- WHAT YOU NEED TO DO
Please reproduce the lines of the records below from the one holding "Write a Blender" through the one holding "vs.view_transform = 'Standard';", inclusive, skipping all pictures.

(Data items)
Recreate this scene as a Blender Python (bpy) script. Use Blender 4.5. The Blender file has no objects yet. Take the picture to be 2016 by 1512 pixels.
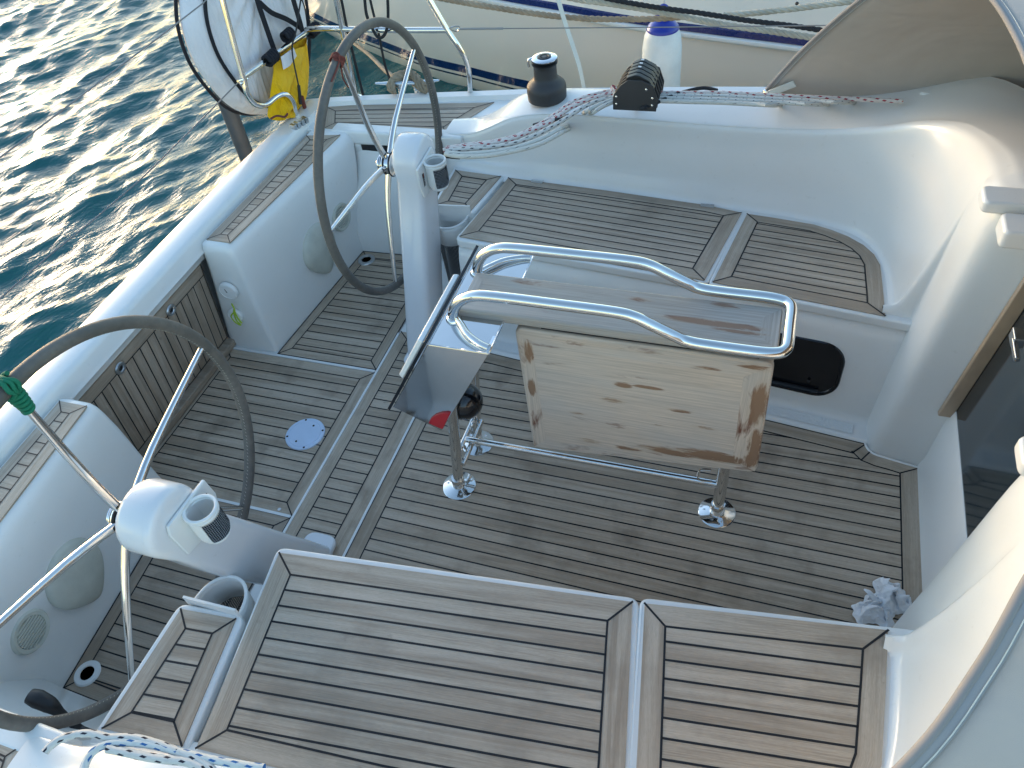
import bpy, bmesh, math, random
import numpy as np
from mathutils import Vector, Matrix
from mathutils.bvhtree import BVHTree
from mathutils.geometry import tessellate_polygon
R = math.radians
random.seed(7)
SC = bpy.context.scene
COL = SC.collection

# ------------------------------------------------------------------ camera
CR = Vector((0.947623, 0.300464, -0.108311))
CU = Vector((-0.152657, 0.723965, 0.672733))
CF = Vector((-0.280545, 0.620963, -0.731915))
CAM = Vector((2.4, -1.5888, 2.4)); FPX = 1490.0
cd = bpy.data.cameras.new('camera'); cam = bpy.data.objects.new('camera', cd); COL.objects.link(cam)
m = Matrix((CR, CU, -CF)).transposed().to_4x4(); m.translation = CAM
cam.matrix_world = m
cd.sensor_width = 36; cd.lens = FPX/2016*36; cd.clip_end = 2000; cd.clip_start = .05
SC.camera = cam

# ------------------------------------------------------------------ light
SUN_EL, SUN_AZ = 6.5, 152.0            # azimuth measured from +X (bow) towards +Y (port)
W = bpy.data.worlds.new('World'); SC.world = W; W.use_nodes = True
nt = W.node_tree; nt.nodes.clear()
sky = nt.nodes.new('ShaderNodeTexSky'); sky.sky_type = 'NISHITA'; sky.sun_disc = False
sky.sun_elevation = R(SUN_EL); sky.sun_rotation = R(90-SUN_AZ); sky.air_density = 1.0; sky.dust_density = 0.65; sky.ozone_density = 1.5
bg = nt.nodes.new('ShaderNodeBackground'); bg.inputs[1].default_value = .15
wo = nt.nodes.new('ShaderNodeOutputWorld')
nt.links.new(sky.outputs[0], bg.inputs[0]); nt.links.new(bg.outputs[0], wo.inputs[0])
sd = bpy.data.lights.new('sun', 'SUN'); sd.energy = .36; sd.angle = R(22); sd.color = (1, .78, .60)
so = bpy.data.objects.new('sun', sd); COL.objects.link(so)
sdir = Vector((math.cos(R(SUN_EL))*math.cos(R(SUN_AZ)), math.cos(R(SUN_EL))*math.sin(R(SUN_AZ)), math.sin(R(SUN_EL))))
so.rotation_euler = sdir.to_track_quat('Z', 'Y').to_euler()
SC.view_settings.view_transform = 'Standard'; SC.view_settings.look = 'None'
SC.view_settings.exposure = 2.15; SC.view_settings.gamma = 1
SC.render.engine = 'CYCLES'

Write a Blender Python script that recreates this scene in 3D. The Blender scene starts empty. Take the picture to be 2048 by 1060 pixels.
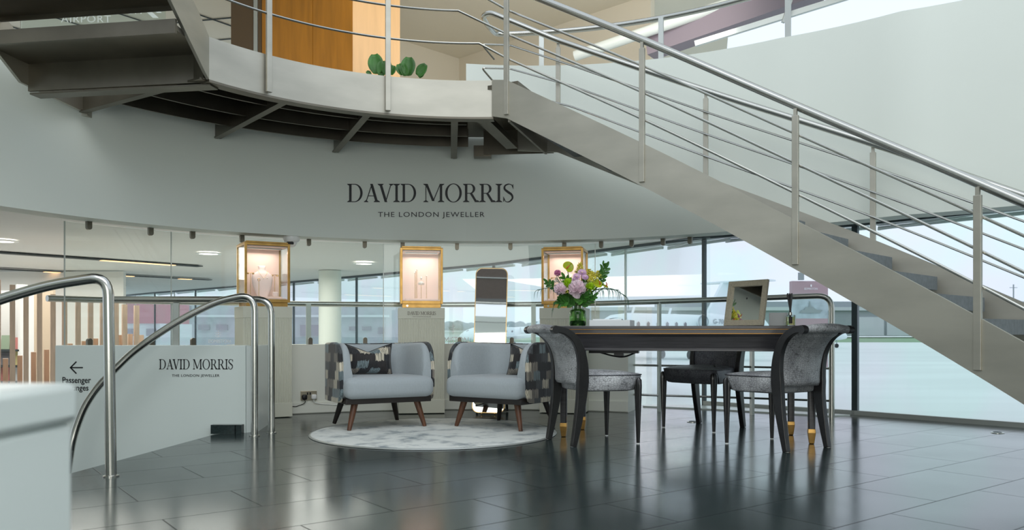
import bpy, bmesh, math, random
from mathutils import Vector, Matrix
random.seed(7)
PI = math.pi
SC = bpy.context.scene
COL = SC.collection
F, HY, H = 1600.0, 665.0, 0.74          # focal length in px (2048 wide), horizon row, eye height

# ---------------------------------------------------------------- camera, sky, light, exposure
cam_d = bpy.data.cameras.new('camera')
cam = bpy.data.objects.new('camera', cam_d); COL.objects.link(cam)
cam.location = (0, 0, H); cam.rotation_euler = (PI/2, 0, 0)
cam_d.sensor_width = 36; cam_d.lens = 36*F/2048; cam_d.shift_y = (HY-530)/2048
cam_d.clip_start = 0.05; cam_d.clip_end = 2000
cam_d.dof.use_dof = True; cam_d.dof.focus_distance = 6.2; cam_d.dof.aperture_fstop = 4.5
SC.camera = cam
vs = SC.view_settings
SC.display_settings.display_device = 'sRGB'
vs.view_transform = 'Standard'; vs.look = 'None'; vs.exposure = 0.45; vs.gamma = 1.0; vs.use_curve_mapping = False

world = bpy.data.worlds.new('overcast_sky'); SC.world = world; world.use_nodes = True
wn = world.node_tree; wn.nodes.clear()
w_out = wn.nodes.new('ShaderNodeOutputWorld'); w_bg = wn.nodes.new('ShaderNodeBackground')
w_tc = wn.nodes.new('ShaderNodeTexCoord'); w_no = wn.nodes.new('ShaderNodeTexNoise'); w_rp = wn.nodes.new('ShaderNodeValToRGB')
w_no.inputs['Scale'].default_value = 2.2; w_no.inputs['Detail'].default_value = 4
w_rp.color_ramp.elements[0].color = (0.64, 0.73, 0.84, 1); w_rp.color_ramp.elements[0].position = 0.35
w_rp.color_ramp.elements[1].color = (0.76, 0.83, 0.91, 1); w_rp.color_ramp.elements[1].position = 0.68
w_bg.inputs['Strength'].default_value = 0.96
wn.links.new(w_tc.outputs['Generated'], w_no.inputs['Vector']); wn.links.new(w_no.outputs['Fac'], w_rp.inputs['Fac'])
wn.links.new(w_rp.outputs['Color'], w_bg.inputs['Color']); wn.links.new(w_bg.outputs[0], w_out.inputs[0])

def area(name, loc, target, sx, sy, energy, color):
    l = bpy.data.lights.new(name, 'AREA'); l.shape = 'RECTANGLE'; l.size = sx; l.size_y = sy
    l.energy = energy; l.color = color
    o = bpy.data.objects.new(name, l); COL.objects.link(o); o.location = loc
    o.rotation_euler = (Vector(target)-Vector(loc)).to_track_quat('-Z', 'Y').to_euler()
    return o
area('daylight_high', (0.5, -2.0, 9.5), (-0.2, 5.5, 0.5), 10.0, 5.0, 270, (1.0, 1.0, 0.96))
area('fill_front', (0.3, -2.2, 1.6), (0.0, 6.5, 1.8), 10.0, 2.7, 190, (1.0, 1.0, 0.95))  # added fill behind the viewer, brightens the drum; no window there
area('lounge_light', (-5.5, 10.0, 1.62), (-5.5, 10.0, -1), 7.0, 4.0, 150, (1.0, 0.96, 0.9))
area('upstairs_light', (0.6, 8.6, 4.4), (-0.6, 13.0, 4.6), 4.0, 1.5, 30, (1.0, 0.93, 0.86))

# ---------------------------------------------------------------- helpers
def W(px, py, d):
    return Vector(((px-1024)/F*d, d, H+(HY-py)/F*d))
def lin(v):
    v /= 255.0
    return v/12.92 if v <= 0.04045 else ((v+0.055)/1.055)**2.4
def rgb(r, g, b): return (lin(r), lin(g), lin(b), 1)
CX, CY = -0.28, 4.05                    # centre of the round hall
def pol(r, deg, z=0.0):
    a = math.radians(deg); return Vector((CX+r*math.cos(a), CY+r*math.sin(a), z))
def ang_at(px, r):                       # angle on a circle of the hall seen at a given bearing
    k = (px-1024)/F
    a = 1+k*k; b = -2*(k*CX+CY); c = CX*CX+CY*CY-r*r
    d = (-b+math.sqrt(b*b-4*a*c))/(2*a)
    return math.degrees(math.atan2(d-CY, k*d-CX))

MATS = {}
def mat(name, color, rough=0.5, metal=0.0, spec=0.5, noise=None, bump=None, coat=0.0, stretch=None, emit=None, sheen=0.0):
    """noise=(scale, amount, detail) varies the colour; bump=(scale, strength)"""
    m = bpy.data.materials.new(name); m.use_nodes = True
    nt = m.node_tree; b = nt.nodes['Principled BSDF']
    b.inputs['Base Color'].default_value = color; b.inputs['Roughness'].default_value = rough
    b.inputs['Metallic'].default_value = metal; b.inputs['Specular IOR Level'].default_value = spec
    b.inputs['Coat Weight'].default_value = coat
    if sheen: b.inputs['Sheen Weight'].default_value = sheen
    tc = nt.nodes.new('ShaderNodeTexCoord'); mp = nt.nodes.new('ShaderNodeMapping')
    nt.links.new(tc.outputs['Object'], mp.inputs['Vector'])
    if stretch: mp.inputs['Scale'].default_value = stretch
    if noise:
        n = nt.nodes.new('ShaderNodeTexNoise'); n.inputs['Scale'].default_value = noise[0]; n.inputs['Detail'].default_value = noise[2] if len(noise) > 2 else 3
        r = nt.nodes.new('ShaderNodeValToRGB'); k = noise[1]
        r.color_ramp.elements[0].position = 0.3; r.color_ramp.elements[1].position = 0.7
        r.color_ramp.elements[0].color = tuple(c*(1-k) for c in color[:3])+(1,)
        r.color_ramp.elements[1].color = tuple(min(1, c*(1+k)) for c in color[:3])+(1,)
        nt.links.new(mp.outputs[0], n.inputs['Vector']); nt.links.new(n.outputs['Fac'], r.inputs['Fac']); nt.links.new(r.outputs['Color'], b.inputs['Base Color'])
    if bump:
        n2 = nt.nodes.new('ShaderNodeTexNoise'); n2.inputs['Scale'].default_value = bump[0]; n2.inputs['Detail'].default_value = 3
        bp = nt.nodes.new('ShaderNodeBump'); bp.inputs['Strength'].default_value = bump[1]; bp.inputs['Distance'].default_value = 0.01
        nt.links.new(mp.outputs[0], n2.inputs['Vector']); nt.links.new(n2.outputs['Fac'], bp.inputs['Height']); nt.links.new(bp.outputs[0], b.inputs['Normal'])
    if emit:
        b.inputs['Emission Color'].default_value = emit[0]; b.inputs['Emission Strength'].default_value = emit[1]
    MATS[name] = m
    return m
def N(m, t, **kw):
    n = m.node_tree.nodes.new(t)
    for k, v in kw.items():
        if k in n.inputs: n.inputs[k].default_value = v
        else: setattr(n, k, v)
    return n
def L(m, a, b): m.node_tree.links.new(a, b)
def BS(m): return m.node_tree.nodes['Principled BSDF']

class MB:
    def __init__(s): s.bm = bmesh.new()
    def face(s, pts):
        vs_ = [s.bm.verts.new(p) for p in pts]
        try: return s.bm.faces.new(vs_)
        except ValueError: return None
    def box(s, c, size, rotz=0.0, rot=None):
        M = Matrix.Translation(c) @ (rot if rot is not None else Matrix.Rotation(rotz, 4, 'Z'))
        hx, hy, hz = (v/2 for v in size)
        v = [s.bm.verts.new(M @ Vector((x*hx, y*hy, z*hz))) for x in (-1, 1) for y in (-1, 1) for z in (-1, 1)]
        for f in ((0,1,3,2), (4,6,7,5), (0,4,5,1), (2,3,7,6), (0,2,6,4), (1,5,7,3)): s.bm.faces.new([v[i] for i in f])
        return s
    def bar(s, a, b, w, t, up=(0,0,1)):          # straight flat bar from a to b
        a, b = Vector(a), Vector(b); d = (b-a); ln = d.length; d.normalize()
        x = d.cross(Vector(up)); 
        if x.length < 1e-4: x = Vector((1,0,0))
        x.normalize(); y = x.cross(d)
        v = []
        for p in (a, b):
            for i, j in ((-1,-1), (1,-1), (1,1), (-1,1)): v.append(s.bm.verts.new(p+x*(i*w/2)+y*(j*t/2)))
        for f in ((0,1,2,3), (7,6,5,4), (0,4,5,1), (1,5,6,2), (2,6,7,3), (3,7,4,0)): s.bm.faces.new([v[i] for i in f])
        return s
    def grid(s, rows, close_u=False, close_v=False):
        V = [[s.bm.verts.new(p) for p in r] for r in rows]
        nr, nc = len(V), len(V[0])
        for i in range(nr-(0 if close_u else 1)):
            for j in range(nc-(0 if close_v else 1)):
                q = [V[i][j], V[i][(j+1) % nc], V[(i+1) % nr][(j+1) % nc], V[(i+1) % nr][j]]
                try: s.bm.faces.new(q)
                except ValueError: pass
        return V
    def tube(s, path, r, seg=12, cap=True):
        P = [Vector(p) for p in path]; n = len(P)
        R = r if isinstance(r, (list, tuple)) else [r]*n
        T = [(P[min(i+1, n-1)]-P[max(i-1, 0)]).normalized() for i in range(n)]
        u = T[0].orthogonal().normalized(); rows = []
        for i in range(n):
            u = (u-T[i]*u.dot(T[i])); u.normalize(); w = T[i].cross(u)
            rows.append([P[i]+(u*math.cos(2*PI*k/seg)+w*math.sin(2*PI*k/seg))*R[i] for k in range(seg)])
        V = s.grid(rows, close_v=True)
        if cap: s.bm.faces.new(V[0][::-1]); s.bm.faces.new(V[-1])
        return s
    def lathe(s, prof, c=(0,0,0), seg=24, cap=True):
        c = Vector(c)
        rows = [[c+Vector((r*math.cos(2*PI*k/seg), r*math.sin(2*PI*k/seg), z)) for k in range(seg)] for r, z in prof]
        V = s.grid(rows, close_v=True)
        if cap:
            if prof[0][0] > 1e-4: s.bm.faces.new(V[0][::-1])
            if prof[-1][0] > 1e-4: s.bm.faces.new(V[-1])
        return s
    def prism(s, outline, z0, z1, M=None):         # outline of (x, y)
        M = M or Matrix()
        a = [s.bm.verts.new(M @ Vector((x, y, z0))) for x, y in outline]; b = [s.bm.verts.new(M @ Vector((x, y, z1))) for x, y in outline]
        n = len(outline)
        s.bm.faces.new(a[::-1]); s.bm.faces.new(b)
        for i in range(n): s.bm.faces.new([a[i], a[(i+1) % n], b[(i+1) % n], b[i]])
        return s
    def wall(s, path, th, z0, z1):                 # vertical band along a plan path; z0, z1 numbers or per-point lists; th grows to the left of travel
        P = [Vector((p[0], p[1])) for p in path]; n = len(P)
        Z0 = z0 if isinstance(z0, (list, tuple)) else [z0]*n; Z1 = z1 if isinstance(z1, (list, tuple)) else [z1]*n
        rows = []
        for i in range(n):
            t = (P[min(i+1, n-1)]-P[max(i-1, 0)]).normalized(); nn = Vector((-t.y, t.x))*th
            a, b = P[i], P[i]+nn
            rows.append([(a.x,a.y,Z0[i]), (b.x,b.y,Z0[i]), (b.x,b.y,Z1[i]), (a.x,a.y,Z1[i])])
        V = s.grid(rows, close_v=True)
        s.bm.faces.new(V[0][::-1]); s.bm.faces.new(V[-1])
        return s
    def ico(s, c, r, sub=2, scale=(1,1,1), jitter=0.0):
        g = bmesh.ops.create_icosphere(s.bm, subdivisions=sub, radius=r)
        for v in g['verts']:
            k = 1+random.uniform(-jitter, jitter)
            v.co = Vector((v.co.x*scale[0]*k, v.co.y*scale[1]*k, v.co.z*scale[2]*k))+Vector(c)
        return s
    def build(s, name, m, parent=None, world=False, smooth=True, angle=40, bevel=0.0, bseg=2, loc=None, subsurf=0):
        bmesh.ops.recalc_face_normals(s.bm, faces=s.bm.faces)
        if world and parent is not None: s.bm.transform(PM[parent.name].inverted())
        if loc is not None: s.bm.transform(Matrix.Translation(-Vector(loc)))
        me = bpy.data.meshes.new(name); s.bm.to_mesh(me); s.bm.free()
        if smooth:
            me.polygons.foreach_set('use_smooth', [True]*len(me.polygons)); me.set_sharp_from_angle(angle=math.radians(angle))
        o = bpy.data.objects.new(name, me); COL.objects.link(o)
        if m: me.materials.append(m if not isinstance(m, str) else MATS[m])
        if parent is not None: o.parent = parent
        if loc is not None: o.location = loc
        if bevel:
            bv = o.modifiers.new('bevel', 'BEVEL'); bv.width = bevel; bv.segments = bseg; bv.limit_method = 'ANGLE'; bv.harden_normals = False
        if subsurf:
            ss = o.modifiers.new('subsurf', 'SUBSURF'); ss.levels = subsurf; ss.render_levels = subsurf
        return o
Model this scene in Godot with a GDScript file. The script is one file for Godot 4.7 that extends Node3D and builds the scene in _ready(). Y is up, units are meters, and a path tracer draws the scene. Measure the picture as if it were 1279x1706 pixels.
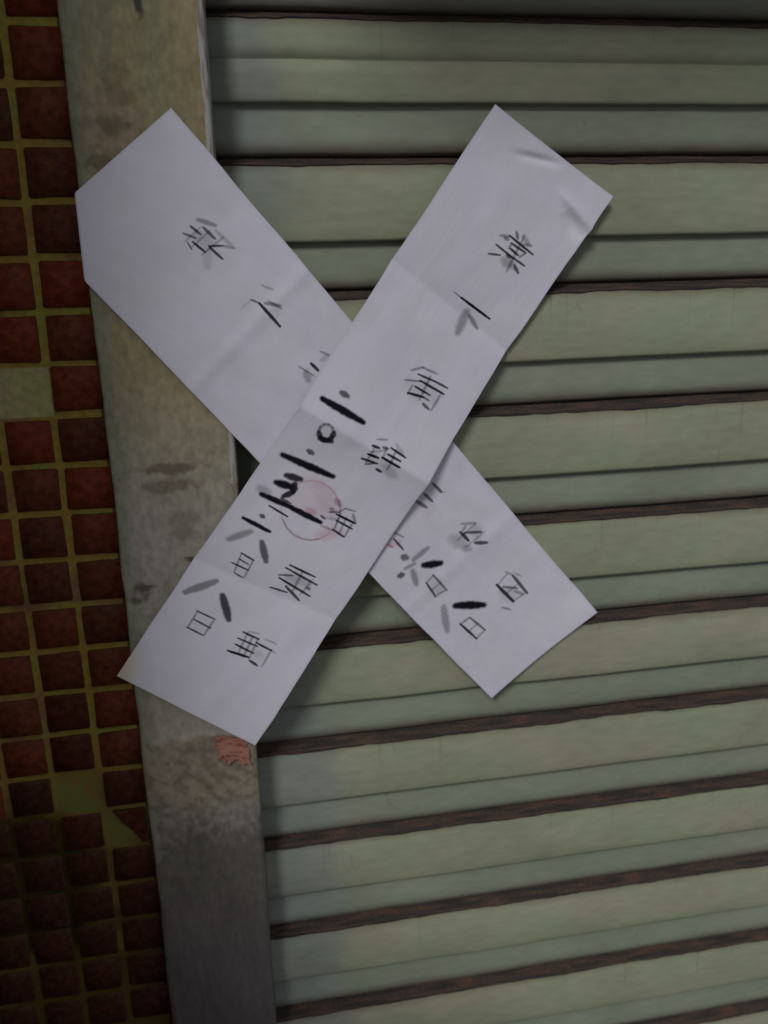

- OUTPUT BELOW
Write a Blender Python script that recreates this scene in 3D. The Blender scene starts empty. Take the picture to be 2048 by 1060 pixels.
import bpy, bmesh, math, random
from mathutils import Vector, Matrix
random.seed(7)
PI = math.pi
SC = bpy.context.scene
COL = SC.collection
F, HY, H = 1600.0, 665.0, 0.74          # focal length in px (2048 wide), horizon row, eye height

# ---------------------------------------------------------------- camera, sky, light, exposure
cam_d = bpy.data.cameras.new('camera')
cam = bpy.data.objects.new('camera', cam_d); COL.objects.link(cam)
cam.location = (0, 0, H); cam.rotation_euler = (PI/2, 0, 0)
cam_d.sensor_width = 36; cam_d.lens = 36*F/2048; cam_d.shift_y = (HY-530)/2048
cam_d.clip_start = 0.05; cam_d.clip_end = 2000
cam_d.dof.use_dof = True; cam_d.dof.focus_distance = 6.2; cam_d.dof.aperture_fstop = 4.5
SC.camera = cam
vs = SC.view_settings
SC.display_settings.display_device = 'sRGB'
vs.view_transform = 'Standard'; vs.look = 'None'; vs.exposure = 0.45; vs.gamma = 1.0; vs.use_curve_mapping = False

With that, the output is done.